In the twilight of summer, the cherries rotted, and I knew my carefree days were coming to an end. I watched as the green leaves leached red, until turning dark as the bark on the old cherry tree. Then they fell, collecting on the ground just as the white blossom petals in the spring.
Autumn brought dwindling days and cooler nights, but my playful intrigue with the old cherry tree was not done. I pulled on a sweater and ran outside to pile the umber-brown, crunchy leaves. After diving into the pile of decay, I lay there gazing through the skeletal branches at tumbling clouds in the blue vault, a cool breeze gathering a few of the leaves to scatter.

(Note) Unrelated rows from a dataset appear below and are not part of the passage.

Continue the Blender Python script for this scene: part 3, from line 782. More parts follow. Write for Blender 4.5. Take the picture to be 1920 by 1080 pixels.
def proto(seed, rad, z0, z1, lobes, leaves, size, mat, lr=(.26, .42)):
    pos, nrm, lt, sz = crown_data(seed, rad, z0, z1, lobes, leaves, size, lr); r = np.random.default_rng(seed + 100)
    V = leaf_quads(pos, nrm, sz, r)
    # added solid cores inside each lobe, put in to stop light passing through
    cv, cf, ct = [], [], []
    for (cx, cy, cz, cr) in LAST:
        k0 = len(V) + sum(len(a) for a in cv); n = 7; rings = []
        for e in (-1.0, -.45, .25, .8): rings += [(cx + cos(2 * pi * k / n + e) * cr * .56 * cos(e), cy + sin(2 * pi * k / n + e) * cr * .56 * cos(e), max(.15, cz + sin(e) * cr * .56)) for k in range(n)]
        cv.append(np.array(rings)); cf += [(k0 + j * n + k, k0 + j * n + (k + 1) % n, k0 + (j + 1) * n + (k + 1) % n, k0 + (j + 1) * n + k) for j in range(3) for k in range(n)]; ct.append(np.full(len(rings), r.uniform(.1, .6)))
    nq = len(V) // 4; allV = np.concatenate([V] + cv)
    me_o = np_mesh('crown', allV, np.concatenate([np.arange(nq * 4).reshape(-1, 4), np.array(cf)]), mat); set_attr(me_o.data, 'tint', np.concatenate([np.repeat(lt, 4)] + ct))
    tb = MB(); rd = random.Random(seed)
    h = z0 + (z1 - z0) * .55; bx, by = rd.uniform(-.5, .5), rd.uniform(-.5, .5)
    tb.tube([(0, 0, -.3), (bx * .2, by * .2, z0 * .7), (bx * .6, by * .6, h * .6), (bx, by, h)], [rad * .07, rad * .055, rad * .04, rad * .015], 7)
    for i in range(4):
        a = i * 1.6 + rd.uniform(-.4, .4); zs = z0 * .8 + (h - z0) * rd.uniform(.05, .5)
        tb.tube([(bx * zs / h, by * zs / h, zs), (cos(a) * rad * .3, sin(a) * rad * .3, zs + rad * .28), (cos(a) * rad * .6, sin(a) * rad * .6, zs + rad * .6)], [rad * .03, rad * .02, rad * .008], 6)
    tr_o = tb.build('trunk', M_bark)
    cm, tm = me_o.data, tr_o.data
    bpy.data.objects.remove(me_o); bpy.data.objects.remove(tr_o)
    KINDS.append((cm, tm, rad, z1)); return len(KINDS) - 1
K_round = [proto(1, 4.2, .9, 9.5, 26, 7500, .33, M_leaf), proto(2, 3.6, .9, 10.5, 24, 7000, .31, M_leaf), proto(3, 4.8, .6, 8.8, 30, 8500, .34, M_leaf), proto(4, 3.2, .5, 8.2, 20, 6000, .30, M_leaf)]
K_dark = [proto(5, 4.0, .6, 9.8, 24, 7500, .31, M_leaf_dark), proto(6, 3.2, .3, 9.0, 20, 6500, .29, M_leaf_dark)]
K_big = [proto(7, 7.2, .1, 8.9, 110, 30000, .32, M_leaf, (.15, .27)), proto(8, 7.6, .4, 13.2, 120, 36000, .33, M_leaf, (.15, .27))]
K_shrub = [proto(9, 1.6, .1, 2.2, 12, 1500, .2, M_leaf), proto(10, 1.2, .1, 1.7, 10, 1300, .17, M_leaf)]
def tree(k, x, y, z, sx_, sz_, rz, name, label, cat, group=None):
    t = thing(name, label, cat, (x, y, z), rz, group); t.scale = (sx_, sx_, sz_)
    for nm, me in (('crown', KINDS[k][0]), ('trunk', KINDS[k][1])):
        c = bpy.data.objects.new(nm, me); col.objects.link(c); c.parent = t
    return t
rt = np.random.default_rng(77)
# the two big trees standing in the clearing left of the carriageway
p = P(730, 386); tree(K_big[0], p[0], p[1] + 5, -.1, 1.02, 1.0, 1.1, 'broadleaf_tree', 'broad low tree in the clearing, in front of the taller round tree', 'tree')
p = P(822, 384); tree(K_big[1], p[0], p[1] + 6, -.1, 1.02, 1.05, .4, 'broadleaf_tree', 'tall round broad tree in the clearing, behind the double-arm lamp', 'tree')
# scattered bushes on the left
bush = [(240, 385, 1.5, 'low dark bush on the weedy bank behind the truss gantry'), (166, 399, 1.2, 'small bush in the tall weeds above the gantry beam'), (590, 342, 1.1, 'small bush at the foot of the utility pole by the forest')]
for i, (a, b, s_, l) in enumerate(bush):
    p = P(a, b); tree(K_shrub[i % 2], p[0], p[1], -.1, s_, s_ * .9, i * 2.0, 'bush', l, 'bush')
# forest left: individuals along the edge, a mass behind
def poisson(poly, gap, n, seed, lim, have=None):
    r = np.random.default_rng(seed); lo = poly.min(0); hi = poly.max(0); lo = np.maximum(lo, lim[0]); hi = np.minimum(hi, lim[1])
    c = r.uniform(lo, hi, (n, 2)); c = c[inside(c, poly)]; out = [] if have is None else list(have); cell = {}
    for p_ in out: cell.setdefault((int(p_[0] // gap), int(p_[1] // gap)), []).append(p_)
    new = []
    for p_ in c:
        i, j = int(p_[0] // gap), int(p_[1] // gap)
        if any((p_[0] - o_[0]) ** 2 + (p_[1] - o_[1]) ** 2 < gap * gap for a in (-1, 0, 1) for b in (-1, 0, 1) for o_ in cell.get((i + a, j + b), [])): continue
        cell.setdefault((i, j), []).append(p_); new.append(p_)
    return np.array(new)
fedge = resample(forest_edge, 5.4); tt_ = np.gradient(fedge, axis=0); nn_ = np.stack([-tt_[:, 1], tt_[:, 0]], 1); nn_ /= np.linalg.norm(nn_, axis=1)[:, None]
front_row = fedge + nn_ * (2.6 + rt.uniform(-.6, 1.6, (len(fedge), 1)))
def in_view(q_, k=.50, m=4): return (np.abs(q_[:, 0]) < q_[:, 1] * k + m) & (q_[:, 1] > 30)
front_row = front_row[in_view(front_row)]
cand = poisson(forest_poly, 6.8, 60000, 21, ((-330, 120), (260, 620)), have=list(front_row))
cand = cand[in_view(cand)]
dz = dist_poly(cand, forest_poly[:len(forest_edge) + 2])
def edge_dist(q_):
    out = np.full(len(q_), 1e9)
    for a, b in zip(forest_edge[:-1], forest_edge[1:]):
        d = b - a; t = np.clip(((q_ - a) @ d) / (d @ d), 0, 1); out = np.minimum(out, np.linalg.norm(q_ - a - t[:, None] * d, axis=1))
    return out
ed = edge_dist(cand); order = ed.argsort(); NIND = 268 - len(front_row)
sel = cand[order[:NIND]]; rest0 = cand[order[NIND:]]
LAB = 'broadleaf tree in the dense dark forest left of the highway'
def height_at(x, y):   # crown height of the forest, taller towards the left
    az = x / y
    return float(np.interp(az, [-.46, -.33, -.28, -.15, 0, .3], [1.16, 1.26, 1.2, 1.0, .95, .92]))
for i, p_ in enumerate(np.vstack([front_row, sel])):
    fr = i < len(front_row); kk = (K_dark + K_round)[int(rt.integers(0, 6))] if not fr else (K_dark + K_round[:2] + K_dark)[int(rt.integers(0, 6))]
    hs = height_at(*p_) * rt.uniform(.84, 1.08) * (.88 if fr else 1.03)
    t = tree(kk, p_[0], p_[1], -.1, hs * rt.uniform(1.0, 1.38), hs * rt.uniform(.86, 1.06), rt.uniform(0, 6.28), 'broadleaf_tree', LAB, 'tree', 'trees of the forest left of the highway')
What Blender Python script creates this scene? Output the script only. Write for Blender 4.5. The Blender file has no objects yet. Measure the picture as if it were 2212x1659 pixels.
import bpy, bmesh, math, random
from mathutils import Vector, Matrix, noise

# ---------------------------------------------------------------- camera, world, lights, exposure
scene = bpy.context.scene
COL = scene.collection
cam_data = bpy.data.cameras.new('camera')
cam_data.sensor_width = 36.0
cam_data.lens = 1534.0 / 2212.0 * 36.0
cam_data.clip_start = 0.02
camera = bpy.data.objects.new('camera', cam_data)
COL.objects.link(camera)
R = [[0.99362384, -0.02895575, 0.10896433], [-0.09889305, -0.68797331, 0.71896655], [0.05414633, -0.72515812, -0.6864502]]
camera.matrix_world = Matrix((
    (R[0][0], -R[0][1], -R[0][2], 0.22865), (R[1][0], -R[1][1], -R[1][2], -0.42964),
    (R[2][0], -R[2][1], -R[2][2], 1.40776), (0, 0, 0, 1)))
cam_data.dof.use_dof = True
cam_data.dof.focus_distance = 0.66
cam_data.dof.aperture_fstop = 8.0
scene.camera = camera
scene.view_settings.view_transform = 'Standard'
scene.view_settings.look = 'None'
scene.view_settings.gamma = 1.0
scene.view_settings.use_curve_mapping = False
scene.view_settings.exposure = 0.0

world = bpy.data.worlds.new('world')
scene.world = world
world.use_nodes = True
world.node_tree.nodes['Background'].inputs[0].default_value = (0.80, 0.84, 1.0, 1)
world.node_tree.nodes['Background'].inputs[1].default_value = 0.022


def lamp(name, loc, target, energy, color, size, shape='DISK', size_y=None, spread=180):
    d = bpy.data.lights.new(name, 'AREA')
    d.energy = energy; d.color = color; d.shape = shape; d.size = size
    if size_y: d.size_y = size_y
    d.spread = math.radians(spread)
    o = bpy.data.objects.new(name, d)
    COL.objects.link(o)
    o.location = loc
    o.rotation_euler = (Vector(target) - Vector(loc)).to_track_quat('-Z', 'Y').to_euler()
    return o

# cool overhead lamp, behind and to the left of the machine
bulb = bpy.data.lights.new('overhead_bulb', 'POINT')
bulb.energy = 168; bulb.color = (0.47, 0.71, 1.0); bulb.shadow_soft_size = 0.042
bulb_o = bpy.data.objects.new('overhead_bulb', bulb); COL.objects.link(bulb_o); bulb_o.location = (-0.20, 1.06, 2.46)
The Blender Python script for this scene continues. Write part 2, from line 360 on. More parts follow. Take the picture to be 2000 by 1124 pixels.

On autumn nights, when a harvest moon sat yellow in the sky, shadows bent through my bedroom windows and formed like ominous Rorschach inkblots on my walls. The eerie shapes set a troubled feeling in me, and I knew the long nights of winter were lurking.
As the seasons pooled, eddied, and were swept along in the grand river of time, they took with them my youth and the old cherry tree. No longer does it stand outside my bedroom window. Sometimes I wonder, has it all been a dream, something neither past nor present, merely a feeling submerged in my subconscious? But when summer returns, and those plump, rich, dark cherries are ripe, I’ll find a cherry tree and pick one down, graze my finger across the velvety skin of the fruit, and take a bite. The bittersweet flavor brings back the memories of my playful youth. I savor the taste of those carefree days, and I am reminded that it was all much more than a dream. It was a life lived, one of countless others; and I know that as one life ends, another begins, no worse or better, only different in nature.
And so, where once there stood outside my bedroom window an old cherry tree, now is a bed of lilacs, whose beauty, fragrance, and eventual memory are no worse or better, only different in nature.